### BRIEF
Report how many lines in the listing below include the word "that". Write nothing besides the number.

-- start of COLLECTED DATA --

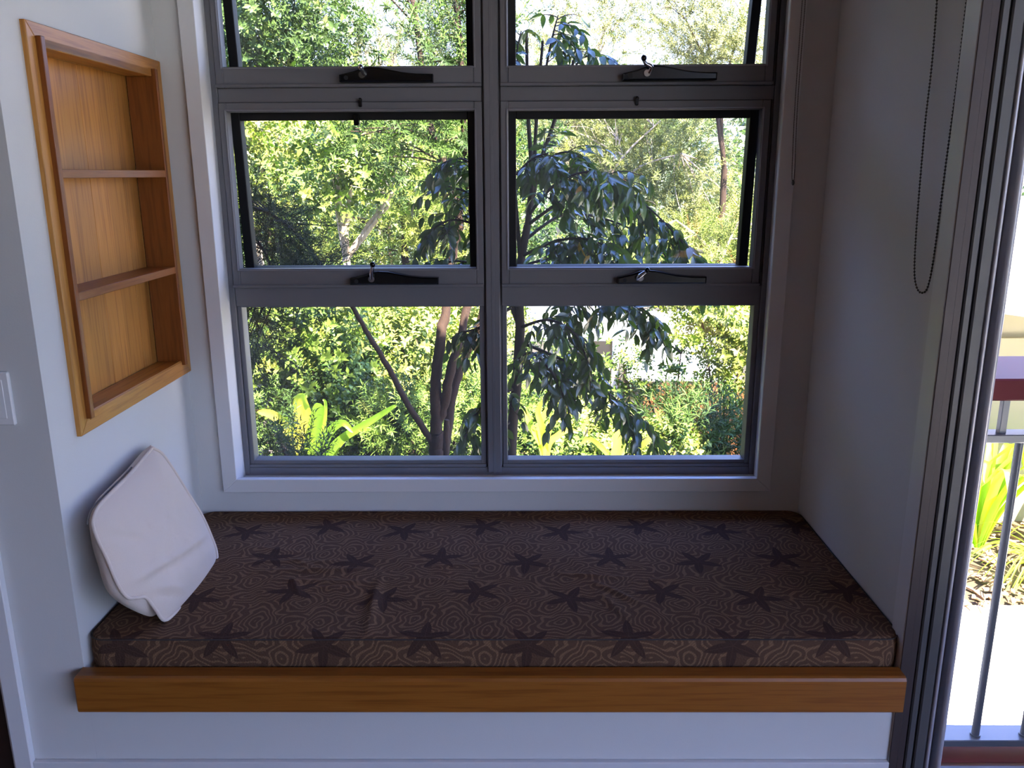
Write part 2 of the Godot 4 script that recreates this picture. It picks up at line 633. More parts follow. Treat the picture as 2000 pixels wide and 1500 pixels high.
func window_alcove() -> void:
	var alu: Material = M["aluminium"]
	var w := thing("window_1", "tall grey aluminium window of two columns with awning sashes over fixed panes", "window", Vector3.ZERO, "", "structure")
	# outer frame, mullion and transoms
	obj("frame", ring(Vector2(-0.877, 0.515), Vector2(0.749, 2.27), 0.0165, 0.0165, 0.030, 0.03, -0.15, -0.064), alu, w)
	var m := MB.new()
	m.span(Vector3(-0.1035, 0.545, -0.15), Vector3(-0.0505, 2.24, -0.076), 0.001)
	m.span(Vector3(-0.098, 0.53, -0.076), Vector3(-0.0555, 2.24, -0.056), 0.002)
	m.span(Vector3(-0.081, 0.53, -0.056), Vector3(-0.0725, 2.24, -0.0545), 0.0005)
	obj("mullion", m, alu, w)
	for c in [[-0.8605, -0.1035], [-0.0505, 0.7325]]:
		for r in [[-0.387, -0.328], [0.2035, 0.2435]]:
			m = MB.new()
			m.span(Vector3(c[0], r[0] + H, -0.15), Vector3(c[1], r[1] + H, -0.068), 0.0015)
			obj("transom", m, alu, w)
		# fixed light below: bead frame and pane
		m = ring(Vector2(c[0], 0.545), Vector2(c[1], -0.387 + H), 0.0145, 0.016, 0.021, 0.003, -0.12, -0.073)
		m.span(Vector3(c[0], 0.545, -0.073), Vector3(c[1], 0.555, -0.067), 0.001)
		obj("glazing_bead", m, alu, w)
		obj("pane", one_span(Vector3(c[0] + 0.01, 0.56, -0.1), Vector3(c[1] - 0.01, -0.388 + H, -0.096)), M["pane glass"], w)
	# awning lights: fixed subframe, tilted sash with its pane, winder
	var rows := [[-0.328, 0.2035], [0.2435, 0.785]]
	var cols := [[-0.8605, -0.1035], [-0.0505, 0.7225]]
	var open := [[3.4, 3.6], [3.6, 10.5]]
	var knob := [[2, 3], [0, 1]]
	for r in 2:
		for k in 2:
			var lo := Vector2(cols[k][0], rows[r][0] + H)
			var hi := Vector2(cols[k][1], rows[r][1] + H)
			m = ring(lo, hi, 0.0225, 0.0225, 0.056, 0.0255, -0.10, -0.060, 0.002)
			# a fine step along the inner rim and a lip along the bottom bar
			var m2 := ring(lo + Vector2(0.0165, 0.05), hi - Vector2(0.0165, 0.0195), 0.004, 0.004, 0.004, 0.004, -0.06, -0.0565, 0.001)
			m.span(Vector3(lo.x, lo.y, -0.060), Vector3(hi.x, lo.y + 0.009, -0.052), 0.0015)
			obj("awning_frame", m, alu, w)
			obj("awning_bead", m2, M["aluminium light"], w)
			obj("seal", ring(lo - Vector2(0.0004, 0.0004), hi + Vector2(0.004 if k == 1 else 0.0004, 0.001), 0.002, 0.006 if k == 1 else 0.002, 0.001, 0.002, -0.1, -0.0662, 0.0), M["gasket"], w)
			if k == 1:
				obj("seal", one_span(Vector3(hi.x, lo.y, -0.11), Vector3(0.7325, hi.y, -0.078)), alu, w).name = "packer"
			# sash, turned about its top edge; its own axes start there
			var sash := MeshInstance3D.new()
			sash.name = "awning_sash"
			var inset := 0.0180
			var wide := hi.x - lo.x - 2.0 * inset
			var high := hi.y - lo.y - 0.03
			sash.mesh = ring(Vector2(0, -high), Vector2(wide, 0), 0.0270, 0.0270, 0.034, 0.036, -0.045, -0.004, 0.002).mesh()
			sash.material_override = M["aluminium shaded"]
			sash.position = Vector3(lo.x + inset, hi.y - 0.012, -0.10)
			sash.rotation_degrees.x = open[r][k]
			w.add_child(sash, true)
			obj("pane", one_span(Vector3(0.012, -high + 0.028, -0.026), Vector3(wide - 0.012, -0.03, -0.022)), M["pane glass"], sash)
			winder(Vector3(-0.502 if k == 0 else 0.295, lo.y + 0.011, -0.058), knob[r][k], w)
	# small latches on the upper transom, and the stop on top of the sash below
	for x in [-0.4505, 0.339]:
		m = MB.new()
		m.ball(Vector3(x, 0.2085 + H, -0.056), Vector3(0.006, 0.006, 0.006), 6, 10)
		m.span(Vector3(x - 0.0045, 0.189 + H, -0.062), Vector3(x + 0.0045, 0.207 + H, -0.050), 0.002)
		obj("latch", m, M["black plastic"], w)
		if x < 0.0: obj("stop", one_span(Vector3(x - 0.027, 0.140 + H, -0.10), Vector3(x - 0.011, 0.172 + H, -0.082), 0.002), M["black plastic"], w)
	# white lining and architrave round the window
	var t := thing("trim_3", "white architrave and lining round the grey window", "trim", Vector3.ZERO, "", "structure")
	obj("lining", ring(Vector2(-0.8815, 0.5105), Vector2(0.7535, 2.275), 0.0045, 0.0045, 0.0045, 0.0045, -0.1, 0.016, 0.001), M["trim paint"], t)
	var lo := Vector2(-0.9205, 0.493)
	var hi := Vector2(0.7795, 2.31)
	var ilo := Vector2(-0.8765, 0.5355)
	var ihi := Vector2(0.7345, 2.27)
	for side in 4:
		# mitred boards, an outline in the wall's plane pushed out
		var o: Array = [[lo, Vector2(lo.x, hi.y), Vector2(ilo.x, ihi.y), ilo], [Vector2(hi.x, lo.y), hi, ihi, Vector2(ihi.x, ilo.y)], [lo, Vector2(hi.x, lo.y), Vector2(ihi.x, ilo.y), ilo], [Vector2(lo.x, hi.y), hi, ihi, Vector2(ilo.x, ihi.y)]][side]
		m = MB.new()
		m.prism(PackedVector2Array(o), 0.0, 0.018, 0.0015)
		obj("architrave", m, M["trim paint"], t)
	m = MB.new()
	m.poly([Vector3(-0.877, 0.5152, -0.07), Vector3(0.749, 0.5152, -0.07), Vector3(ihi.x, ilo.y, 0.016), Vector3(ilo.x, ilo.y, 0.016)], Vector3(0, 1, 0))
	for e in [[-0.877, ilo.x, 1.0], [0.749, ihi.x, -1.0]]:
		m.poly([Vector3(e[0], 0.515, -0.07), Vector3(e[0], 2.27, -0.07), Vector3(e[1], 2.27, 0.016), Vector3(e[1], ilo.y, 0.016)], Vector3(e[2], 0, 0.2))
	obj("reveal", m, M["trim paint"], t)


# a chain winder: black housing with a crank; style 0 to 3 are the crank's four poses
func winder(where: Vector3, style: int, parent: Node) -> void:
	var outline := PackedVector2Array([Vector2(0.0, 0.0), Vector2(0.263, 0.0), Vector2(0.2635, 0.02), Vector2(0.215, 0.0215), Vector2(0.175, 0.0255), Vector2(0.14, 0.0325), Vector2(0.112, 0.038), Vector2(0.086, 0.0395), Vector2(0.066, 0.037), Vector2(0.04, 0.028), Vector2(0.012, 0.0215), Vector2(0.0, 0.019)])
	var m := MB.new()
	m.prism(outline, 0.0, 0.030, 0.004)
	var body := obj("winder", m, M["black plastic"], parent)
	body.position = where
	m = MB.new()
	m.tube([Vector3(0.02, 0.011, 0.029), Vector3(0.02, 0.011, 0.0325)], [0.006], 12)
	obj("screw", m, M["gasket"], body)
	var hub := Vector3(0.072, 0.020, 0.03)
	var path: Array = [
		[hub, hub + Vector3(-0.002, 0.006, 0.014), hub + Vector3(-0.004, 0.012, 0.03)],
		[hub, hub + Vector3(0.004, 0.014, 0.008), hub + Vector3(-0.012, 0.022, 0.012), hub + Vector3(-0.018, 0.034, 0.012)],
		[hub + Vector3(-0.006, 0, 0), hub + Vector3(-0.005, 0.016, 0.009), hub + Vector3(0.0, 0.032, 0.011), hub + Vector3(0.001, 0.040, 0.011)],
		[hub + Vector3(-0.014, -0.004, 0), hub + Vector3(-0.010, 0.004, 0.008), hub + Vector3(0.004, 0.014, 0.010), hub + Vector3(0.012, 0.020, 0.010)],
	][style]
	m = MB.new()
	var smooth := curve(path, 5)
	m.tube(smooth, taper(smooth.size(), 0.0075, 0.0045), 10)
	m.tube([hub + Vector3(-0.006, -0.002, -0.002), hub + Vector3(-0.006, -0.002, 0.006)], [0.0095], 14)
	var crank := obj("crank", m, M["chrome"], body)
	m = MB.new()
	var tip: Vector3 = path[-1]
	m.ball(tip + Vector3(0, 0.002, 0.003), Vector3(0.0082, 0.0085, 0.0085), 8, 12)
	obj("knob", m, M["chrome"] if style == 0 else M["black plastic"], body)


# ---------------------------------------------------------------- the seat
func seat() -> void:
	obj("bench_board", one_span(Vector3(WL + 0.002, 0.30, 0.002), Vector3(WR - 0.004, 0.3365, 0.70)), M["timber along x"])
	tag(get_node("bench_board"), "flat timber base board hidden under the patterned seat cushion", "bench")
	var m := MB.new()
	var outline := PackedVector2Array()
	# the rail's section in z and y, its top arrises eased
	for p in [[0.0, 0.0], [0.041, 0.0], [0.0435, 0.003], [0.0435, 0.080], [0.040, 0.0865], [0.034, 0.089], [0.0, 0.089]]:
		outline.append(Vector2(p[0], p[1]))
	m.prism(outline, 0.0, 1.866, 0.003)
	var rail := obj("bench_rail", m, M["timber along x"])
	# turn the section so that its depth faces the room
	rail.transform = Transform3D(Basis(Vector3(0, 0, 1), Vector3(0, 1, 0), Vector3(-1, 0, 0)), Vector3(0.8625, 0.270, FZ + 0.0005))
	rail.material_override = timber("rail timber", M["timber along x"].albedo_texture, Vector3(9, 11, 0.42), Color(0.78, 0.69, 0.60), Vector3(0.3, 0.2, 0.4), 0.34)
	tag(rail, "long honey brown timber rail along the front of the seat", "rail")
	mattress()
	cushion()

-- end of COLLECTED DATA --

### OUTPUT BELOW
2